- From: Andy Seaborne <andy.seaborne@talis.com>
- Date: Fri, 6 Nov 2009 13:19:56 +0000
- To: Steve Harris <steve.harris@garlik.com>
- Cc: SPARQL Working Group <public-rdf-dawg@w3.org>
2009/11/6 Steve Harris <steve.harris@garlik.com>:
> On 6 Nov 2009, at 08:58, Andy Seaborne wrote:
>
>> Proposed response:
>>
>> http://www.w3.org/2009/sparql/wiki/CommentResponse:ldodds-query-1
>
> Re.
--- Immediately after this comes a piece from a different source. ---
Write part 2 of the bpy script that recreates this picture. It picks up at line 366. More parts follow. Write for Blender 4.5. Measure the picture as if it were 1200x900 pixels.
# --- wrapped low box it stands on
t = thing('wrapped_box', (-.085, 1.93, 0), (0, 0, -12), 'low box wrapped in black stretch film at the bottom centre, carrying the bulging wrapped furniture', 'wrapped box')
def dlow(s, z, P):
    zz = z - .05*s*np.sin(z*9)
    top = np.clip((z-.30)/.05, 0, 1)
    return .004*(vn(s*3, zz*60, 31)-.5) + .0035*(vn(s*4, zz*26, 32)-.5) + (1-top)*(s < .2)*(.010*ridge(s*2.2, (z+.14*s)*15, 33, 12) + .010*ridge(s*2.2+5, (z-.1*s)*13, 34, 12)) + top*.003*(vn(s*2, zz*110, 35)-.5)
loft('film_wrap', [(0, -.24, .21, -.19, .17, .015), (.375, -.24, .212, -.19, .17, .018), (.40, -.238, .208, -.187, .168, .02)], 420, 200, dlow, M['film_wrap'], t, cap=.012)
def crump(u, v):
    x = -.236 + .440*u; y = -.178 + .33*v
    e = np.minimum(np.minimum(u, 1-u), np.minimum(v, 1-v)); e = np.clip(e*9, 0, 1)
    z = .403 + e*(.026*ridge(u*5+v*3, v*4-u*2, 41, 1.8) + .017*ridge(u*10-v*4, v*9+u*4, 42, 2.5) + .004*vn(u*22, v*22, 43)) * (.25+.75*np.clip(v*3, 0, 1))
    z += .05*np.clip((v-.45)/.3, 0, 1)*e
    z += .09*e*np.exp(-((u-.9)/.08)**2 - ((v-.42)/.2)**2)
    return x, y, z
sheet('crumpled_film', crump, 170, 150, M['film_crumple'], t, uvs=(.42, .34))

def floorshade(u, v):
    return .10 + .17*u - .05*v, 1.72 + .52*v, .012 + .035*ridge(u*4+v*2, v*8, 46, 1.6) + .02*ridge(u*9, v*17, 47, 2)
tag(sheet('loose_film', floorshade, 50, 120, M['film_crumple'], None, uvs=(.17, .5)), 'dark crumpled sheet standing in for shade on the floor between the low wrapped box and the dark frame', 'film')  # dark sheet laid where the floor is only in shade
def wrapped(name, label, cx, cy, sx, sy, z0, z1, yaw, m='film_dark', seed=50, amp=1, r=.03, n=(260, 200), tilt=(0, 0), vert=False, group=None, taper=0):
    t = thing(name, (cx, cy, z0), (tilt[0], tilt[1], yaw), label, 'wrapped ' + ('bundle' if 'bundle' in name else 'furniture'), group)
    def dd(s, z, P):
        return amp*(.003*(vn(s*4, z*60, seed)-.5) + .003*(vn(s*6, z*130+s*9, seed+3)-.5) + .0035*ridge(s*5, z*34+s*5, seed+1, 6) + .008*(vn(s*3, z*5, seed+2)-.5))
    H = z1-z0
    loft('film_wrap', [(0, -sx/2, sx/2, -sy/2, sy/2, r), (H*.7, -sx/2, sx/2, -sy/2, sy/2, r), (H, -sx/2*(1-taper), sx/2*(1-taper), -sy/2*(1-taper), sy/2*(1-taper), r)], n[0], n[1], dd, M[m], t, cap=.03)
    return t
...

FILTER( EXISTS { ... })
>
> I think that at the F2F that agreed that we wouldn't allow for EXISTS inside
> FILTER for this reason, and because there was some reluctance to have BGP
> expressions in the FILTER syntax.
>
> If that matches the minutes, and/or other people's recollection it might be
> worth pointing that out, as it answers the concern.
>
I wasn't there and I'll wait for the formal outcomes but I read the
logs as discussing sub-SELECT in FILTER. That does make sense because
(1) we have named variables so it's a lot less necessary to be able to
put a scalar sub-SELECT into a FILTER for testing and (2) FILTER
motion can complicate the scoping rules.
Neither of these apply for EXISTS. On (1), the best I came up with is
{ SELECT (count(*) > 0 AS ?boolean)
WHERE { pattern1 . EXISTS{pattern2} }
}
which I think we'd agree is "inconvenient" :-) and inefficient.
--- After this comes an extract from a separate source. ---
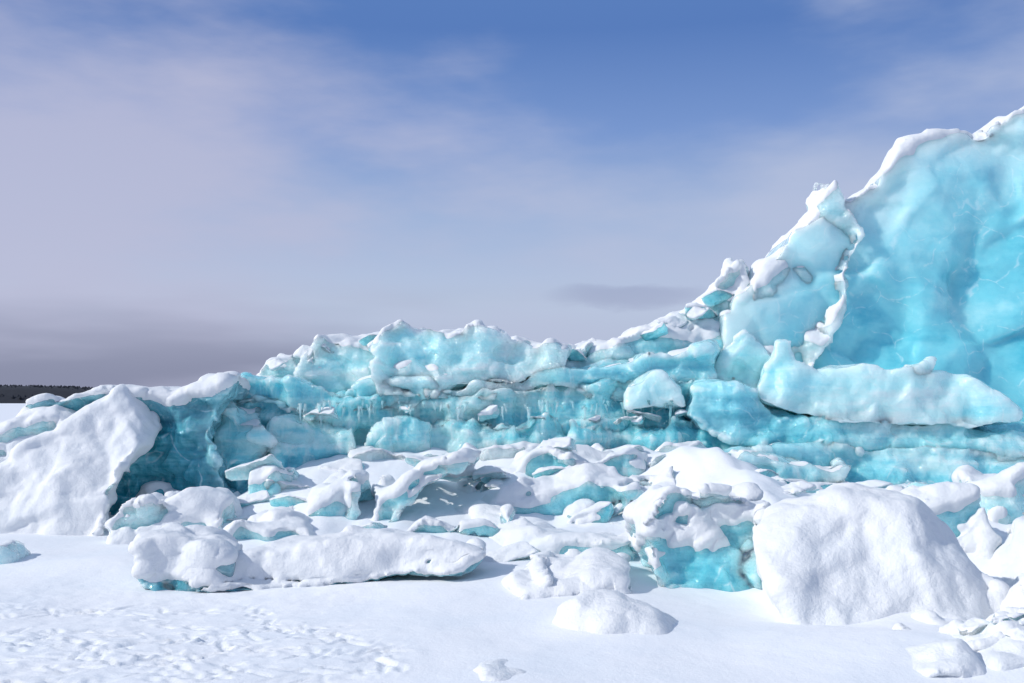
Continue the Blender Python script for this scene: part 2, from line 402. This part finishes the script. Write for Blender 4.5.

{ SELECT (count(*) > 0 AS ?boolean)
WHERE { SELECT * { pattern1 . EXISTS{pattern2} } LIMIT 1 }
}
is faster and worse to write.
Note: pattern1 is the part preceding the EXISTs and needs to be
repeated. This duplication of a pattern part is highly undesirable.
I worry about asymmetries being introduced although some can be necessary.